Unfortunately, it's more of a pedestrian account of a formative stage in the Roman Empire than an analysis of what Cleopatra might have achieved. This is a woman, in the words of the historian Dio Cassius but absent from this book, "captivated the two greatest Romans of her day, and because of the third she destroyed herself."
Chauveau asserts, "From the purely historical point of view, Cleopatra is thus but an empty figure without an existence of her own, the privileged but ever subordinate partner in the lives of her contemporaries."

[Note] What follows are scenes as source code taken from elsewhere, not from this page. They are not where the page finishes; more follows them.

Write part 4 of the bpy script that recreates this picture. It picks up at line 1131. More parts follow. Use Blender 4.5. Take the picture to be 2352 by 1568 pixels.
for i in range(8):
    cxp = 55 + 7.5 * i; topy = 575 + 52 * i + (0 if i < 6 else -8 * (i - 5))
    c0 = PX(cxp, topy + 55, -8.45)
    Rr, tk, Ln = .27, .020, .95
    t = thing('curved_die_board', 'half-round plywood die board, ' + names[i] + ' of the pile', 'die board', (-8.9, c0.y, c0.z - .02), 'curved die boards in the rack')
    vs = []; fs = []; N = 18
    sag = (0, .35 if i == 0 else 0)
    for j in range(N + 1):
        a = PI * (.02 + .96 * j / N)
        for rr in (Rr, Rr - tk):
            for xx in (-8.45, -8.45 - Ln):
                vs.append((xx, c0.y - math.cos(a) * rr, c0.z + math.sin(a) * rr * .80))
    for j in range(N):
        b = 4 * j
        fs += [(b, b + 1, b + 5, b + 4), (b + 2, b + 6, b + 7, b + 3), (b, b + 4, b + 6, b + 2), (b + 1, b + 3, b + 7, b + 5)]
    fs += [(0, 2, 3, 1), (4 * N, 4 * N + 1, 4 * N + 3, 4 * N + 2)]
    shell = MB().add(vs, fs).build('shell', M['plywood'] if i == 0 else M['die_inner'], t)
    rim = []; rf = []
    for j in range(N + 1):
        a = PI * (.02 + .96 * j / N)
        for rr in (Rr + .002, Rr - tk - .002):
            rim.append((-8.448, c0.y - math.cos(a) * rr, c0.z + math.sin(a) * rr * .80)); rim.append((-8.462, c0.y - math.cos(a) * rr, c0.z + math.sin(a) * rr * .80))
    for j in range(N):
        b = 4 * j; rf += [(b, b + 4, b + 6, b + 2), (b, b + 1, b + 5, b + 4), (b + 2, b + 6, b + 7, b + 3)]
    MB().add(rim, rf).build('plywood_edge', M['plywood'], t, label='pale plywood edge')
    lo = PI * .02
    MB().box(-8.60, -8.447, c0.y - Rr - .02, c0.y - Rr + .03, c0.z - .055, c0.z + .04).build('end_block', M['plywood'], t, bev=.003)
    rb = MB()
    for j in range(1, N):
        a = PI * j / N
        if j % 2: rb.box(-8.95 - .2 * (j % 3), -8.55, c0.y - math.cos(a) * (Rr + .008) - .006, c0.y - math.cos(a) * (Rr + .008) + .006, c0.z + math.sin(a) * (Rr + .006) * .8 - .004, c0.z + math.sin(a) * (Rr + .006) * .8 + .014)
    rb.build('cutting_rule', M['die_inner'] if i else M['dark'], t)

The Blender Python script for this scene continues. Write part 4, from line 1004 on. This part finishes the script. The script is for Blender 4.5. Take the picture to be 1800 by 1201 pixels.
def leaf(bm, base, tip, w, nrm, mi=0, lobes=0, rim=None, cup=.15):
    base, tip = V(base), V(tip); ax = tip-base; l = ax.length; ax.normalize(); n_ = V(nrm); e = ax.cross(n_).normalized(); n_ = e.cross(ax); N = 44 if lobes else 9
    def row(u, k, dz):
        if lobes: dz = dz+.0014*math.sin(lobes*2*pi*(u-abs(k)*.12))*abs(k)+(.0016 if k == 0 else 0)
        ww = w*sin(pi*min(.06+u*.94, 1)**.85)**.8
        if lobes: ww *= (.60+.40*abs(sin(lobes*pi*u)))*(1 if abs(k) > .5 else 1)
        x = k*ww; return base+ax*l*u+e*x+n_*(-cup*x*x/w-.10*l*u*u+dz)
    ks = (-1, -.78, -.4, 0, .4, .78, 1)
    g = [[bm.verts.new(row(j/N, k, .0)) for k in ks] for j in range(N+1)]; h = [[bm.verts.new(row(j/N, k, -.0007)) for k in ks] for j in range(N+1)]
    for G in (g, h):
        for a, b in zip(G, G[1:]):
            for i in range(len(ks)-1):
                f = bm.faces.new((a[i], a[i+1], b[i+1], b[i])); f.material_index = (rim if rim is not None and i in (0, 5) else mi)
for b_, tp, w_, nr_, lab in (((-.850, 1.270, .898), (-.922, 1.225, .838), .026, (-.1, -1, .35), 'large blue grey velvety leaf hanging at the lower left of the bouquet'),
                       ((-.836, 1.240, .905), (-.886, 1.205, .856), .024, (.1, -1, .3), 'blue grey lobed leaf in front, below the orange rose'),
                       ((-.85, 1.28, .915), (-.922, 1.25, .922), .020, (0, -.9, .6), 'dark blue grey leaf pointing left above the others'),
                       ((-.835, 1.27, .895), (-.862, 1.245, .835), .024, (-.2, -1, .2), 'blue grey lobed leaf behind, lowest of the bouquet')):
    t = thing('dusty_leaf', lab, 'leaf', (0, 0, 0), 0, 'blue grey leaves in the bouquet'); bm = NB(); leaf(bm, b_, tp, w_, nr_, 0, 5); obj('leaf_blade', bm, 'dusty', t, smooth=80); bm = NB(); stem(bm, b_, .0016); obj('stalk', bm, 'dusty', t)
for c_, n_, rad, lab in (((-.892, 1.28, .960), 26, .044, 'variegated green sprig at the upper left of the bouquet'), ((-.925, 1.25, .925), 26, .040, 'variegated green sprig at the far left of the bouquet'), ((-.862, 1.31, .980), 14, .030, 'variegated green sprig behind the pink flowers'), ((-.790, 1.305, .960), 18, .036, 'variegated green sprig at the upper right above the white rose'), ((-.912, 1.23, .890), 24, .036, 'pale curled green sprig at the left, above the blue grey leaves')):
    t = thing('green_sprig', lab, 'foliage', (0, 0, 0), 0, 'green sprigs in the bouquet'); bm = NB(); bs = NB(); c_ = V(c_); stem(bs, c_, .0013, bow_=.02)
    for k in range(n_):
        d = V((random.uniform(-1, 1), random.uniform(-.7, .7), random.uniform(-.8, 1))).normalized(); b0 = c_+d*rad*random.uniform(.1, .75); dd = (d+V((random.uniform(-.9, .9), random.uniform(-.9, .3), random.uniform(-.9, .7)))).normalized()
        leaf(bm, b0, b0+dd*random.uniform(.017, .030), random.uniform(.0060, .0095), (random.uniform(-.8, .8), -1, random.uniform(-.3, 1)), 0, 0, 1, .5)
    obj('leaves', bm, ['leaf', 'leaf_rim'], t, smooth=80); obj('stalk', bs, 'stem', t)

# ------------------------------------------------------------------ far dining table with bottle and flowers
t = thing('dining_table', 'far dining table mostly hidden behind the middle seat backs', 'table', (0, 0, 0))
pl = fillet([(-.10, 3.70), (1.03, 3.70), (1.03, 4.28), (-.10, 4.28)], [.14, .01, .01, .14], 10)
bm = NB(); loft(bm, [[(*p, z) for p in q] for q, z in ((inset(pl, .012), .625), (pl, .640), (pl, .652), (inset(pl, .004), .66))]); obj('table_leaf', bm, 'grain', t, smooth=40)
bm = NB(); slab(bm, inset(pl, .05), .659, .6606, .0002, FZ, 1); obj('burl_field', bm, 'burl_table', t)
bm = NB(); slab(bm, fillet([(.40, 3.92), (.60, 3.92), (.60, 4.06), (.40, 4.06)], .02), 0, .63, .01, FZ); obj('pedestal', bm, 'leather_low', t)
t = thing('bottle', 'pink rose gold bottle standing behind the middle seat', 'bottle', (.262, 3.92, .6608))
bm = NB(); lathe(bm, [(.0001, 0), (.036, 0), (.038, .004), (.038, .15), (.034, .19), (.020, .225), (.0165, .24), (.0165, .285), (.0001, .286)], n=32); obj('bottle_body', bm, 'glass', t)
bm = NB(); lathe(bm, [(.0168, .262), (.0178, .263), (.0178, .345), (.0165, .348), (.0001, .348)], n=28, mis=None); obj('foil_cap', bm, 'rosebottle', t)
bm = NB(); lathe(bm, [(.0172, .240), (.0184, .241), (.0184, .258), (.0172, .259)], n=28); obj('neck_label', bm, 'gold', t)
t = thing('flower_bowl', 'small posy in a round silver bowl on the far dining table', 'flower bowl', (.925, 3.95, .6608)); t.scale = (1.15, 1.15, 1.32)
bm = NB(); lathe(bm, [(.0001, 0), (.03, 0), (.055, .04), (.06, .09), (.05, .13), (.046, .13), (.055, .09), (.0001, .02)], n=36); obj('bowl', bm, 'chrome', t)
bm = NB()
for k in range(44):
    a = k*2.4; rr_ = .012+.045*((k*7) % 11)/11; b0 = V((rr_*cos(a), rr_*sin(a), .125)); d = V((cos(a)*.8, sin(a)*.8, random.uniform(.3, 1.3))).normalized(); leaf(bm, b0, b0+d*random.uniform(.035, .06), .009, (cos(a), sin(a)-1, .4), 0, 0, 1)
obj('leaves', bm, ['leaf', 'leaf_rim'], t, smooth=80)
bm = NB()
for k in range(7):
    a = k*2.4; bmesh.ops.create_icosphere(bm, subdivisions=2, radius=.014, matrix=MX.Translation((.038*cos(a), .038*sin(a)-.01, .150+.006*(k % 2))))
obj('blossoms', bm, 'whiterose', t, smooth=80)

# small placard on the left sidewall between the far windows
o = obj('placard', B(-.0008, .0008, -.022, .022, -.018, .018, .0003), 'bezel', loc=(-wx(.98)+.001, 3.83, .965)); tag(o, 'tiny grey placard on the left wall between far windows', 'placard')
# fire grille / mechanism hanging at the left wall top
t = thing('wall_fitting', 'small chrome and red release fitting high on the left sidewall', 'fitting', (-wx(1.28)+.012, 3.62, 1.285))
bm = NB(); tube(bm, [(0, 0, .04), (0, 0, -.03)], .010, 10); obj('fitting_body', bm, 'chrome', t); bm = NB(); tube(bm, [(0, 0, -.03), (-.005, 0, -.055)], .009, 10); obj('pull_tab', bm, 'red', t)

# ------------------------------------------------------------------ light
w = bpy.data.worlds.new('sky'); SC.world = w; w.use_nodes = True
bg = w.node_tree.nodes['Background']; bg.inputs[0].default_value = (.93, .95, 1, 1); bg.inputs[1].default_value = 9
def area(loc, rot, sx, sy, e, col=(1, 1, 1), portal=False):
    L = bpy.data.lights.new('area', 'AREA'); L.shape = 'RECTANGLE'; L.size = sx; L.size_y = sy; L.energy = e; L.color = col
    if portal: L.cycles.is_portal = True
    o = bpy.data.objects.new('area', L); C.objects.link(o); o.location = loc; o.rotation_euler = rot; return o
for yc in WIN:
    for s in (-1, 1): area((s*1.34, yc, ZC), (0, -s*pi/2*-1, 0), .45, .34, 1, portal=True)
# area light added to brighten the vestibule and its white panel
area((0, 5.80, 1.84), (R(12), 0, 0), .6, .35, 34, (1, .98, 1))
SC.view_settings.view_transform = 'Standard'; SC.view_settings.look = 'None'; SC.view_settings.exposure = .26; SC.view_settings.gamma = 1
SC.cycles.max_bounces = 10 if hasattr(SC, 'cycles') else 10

Okay. At the time of Julius Caesar, Egypt was still independent. Alexandria, the capital, was the largest, richest, and most prestigious city of that time. Suppose Cleopatra had succeeded in shifting the center of Roman power to Alexandria? The result might well have been an eastern-based empire instead of the eventual Euro-centric empire of Rome; think of the impact of Christianity had the Popes been based in Alexandria instead of Rome.
Cleopatra, by herself, almost made it happen. As it was, the Gnostic brand of Christianity flourished briefly in Egypt and the Near East. Had Egypt, or the Near East, been the heart of Christianity there might have been no Islamic religion; instead, a new religion may have arisen in the West.
This is "an empty figure without an existence of her own"?
Cleopatra may well have been the last sigfnificant challenge to the hegemony of Rome. Our history is based on what the Romans allowed to survive, not on the achievements of rivals and rebels such as Cleopatra in Egypt and Boudicca in England. Surely, a biography of Cleopatra should recognize her as a woman who almost changed the world. For some reason, the book doesn't even include her portrait from a bas relief in the Temple of Hathor, Dandarah, Egypt.
Instead, this book stumbles along without seeming to recognize that Cleopatra came as close as anyone in thousands of years in changing the history of the world.